- Source records
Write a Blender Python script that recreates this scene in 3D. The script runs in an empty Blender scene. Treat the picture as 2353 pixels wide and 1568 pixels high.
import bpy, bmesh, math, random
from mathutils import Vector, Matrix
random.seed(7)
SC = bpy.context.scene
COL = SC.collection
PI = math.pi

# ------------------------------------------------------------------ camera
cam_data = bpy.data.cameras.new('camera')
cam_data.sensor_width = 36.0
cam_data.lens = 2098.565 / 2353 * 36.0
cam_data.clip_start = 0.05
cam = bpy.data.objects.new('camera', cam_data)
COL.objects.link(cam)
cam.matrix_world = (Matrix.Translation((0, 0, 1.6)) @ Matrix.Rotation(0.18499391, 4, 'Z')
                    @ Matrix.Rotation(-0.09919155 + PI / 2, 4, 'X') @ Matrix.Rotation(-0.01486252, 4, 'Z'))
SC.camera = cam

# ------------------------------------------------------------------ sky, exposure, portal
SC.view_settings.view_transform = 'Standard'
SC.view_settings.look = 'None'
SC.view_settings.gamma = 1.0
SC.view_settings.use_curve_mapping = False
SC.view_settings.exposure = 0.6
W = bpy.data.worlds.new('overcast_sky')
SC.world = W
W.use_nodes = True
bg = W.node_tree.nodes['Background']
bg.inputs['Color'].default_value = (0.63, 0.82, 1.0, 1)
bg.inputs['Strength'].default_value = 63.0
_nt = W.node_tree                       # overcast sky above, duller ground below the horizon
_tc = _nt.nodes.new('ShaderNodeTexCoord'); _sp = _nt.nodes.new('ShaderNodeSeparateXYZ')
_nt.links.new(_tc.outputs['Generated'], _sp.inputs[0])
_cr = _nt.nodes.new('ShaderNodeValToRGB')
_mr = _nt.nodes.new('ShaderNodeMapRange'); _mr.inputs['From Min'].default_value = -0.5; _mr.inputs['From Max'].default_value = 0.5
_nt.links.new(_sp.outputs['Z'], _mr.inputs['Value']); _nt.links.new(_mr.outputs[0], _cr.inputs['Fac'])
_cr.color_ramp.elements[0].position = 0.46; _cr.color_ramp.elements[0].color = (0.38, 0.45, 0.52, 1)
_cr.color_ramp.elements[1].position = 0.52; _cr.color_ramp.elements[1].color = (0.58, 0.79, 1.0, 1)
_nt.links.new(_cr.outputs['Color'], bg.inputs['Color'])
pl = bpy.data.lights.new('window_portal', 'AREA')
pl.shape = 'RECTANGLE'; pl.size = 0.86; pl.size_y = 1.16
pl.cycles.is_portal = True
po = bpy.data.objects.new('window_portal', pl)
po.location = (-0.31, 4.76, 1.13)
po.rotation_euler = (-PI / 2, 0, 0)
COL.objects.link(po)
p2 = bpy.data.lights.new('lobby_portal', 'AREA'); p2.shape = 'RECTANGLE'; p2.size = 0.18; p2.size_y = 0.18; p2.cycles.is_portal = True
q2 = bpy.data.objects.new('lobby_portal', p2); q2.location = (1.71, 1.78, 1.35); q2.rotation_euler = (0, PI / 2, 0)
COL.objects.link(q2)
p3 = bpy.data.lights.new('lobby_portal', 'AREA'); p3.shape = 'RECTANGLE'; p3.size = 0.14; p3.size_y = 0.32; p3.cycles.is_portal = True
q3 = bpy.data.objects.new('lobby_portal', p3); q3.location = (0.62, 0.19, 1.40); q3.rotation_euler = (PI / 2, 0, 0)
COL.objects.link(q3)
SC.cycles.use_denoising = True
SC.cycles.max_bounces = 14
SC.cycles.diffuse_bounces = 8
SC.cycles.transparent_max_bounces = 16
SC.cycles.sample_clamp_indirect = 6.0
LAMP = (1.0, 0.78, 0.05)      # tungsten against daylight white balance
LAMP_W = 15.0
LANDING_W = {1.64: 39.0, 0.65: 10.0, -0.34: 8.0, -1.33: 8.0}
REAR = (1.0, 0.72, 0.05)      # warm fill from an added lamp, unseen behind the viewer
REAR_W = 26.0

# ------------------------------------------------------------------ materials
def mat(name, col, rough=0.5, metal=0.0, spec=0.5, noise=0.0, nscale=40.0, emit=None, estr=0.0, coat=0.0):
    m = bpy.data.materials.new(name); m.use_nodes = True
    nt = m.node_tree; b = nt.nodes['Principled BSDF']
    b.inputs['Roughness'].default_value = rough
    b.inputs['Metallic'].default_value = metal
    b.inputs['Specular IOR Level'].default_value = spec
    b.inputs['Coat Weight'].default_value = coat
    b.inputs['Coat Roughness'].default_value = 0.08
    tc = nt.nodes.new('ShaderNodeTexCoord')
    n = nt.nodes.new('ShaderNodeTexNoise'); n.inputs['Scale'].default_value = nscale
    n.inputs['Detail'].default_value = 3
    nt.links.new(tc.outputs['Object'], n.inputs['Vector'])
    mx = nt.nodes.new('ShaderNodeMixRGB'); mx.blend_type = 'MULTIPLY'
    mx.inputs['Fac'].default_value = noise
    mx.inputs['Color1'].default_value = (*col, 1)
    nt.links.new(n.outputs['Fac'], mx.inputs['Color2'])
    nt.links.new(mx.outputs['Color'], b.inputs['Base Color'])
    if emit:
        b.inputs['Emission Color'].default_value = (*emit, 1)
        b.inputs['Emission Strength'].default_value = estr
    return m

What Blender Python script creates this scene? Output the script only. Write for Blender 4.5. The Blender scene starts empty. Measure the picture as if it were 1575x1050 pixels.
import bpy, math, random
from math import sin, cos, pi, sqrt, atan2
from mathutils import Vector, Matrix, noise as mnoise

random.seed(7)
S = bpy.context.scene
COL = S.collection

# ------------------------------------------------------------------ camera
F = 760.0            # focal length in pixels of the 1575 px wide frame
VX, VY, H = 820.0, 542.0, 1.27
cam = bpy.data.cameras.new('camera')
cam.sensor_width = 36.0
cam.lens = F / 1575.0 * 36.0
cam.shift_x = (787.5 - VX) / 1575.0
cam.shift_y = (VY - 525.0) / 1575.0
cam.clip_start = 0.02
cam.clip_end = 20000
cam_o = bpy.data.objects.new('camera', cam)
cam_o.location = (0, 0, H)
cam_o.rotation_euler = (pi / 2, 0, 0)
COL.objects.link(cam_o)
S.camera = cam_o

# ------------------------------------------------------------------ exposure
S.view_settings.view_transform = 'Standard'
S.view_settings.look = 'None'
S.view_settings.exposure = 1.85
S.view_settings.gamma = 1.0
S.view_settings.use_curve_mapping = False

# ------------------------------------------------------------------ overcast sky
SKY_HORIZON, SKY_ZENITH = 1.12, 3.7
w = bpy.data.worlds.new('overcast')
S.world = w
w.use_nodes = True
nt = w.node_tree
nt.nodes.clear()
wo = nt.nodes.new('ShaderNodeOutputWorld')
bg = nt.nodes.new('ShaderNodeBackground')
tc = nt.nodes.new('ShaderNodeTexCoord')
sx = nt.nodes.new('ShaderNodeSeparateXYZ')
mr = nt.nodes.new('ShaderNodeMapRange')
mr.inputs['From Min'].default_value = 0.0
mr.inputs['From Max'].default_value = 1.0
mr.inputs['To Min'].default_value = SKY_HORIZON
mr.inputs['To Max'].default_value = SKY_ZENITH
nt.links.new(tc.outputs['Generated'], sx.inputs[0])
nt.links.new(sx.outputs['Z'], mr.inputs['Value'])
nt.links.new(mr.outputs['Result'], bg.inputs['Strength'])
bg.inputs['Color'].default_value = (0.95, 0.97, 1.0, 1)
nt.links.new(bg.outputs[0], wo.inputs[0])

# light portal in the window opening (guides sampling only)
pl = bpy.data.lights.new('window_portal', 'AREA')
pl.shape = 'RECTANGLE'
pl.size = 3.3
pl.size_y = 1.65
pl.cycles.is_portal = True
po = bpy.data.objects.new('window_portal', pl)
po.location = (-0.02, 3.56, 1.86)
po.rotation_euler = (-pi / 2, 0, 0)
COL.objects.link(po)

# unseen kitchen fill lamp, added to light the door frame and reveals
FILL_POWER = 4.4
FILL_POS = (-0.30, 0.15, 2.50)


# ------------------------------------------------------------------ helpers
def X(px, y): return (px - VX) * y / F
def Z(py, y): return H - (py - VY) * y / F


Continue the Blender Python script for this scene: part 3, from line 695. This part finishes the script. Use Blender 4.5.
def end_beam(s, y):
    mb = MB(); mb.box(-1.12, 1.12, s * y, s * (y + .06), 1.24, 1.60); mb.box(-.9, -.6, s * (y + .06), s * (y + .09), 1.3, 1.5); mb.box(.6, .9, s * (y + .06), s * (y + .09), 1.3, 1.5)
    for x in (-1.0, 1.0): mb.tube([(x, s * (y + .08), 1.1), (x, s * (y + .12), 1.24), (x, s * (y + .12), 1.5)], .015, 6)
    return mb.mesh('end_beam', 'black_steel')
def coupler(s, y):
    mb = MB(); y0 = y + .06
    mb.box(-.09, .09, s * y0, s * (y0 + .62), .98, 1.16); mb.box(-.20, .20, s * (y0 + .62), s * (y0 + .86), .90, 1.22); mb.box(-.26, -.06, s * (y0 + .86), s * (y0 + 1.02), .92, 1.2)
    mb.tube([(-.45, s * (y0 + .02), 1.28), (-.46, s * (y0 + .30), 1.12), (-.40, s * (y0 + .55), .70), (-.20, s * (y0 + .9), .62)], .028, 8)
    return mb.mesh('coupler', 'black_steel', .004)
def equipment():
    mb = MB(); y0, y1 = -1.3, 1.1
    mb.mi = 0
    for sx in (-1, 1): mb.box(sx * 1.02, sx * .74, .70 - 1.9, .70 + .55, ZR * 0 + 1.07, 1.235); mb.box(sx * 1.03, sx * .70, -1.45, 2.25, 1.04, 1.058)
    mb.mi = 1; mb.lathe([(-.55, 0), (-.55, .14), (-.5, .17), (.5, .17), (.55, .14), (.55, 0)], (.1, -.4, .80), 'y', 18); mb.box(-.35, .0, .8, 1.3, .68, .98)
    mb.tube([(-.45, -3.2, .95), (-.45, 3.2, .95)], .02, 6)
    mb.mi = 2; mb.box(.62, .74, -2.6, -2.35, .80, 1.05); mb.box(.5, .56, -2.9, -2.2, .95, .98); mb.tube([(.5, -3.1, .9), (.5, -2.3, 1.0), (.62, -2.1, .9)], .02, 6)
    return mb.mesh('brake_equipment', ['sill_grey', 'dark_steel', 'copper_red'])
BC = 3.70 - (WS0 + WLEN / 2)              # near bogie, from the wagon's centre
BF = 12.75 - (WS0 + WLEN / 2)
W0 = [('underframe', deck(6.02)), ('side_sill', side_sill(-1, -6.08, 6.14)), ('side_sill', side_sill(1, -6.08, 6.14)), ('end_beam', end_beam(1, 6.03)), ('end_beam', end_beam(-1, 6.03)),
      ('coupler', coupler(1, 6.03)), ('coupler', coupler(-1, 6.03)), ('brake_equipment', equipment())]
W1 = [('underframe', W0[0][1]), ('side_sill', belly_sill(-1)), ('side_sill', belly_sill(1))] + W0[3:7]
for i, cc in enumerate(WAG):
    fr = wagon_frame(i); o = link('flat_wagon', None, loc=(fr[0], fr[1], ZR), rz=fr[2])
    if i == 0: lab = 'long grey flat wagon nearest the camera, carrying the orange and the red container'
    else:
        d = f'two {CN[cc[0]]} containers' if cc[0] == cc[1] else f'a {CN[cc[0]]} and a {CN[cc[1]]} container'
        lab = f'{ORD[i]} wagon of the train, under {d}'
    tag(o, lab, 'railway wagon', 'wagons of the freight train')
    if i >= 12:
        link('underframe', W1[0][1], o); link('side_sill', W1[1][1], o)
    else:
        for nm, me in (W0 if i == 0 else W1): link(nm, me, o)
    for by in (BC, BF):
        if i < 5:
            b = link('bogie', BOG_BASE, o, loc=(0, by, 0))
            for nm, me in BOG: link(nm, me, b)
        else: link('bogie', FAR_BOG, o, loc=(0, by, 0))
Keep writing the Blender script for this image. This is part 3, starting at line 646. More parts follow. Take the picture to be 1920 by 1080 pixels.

- To do
Copy exactly the lines from the top of the entries through the line with "SC.camera = cam" in it, please, keeping both ends and adding nothing.

- Response to the exercise
Write a Blender Python script that recreates this scene in 3D. The script runs in an empty Blender scene. Treat the picture as 2353 pixels wide and 1568 pixels high.
import bpy, bmesh, math, random
from mathutils import Vector, Matrix
random.seed(7)
SC = bpy.context.scene
COL = SC.collection
PI = math.pi

# ------------------------------------------------------------------ camera
cam_data = bpy.data.cameras.new('camera')
cam_data.sensor_width = 36.0
cam_data.lens = 2098.565 / 2353 * 36.0
cam_data.clip_start = 0.05
cam = bpy.data.objects.new('camera', cam_data)
COL.objects.link(cam)
cam.matrix_world = (Matrix.Translation((0, 0, 1.6)) @ Matrix.Rotation(0.18499391, 4, 'Z')
                    @ Matrix.Rotation(-0.09919155 + PI / 2, 4, 'X') @ Matrix.Rotation(-0.01486252, 4, 'Z'))
SC.camera = cam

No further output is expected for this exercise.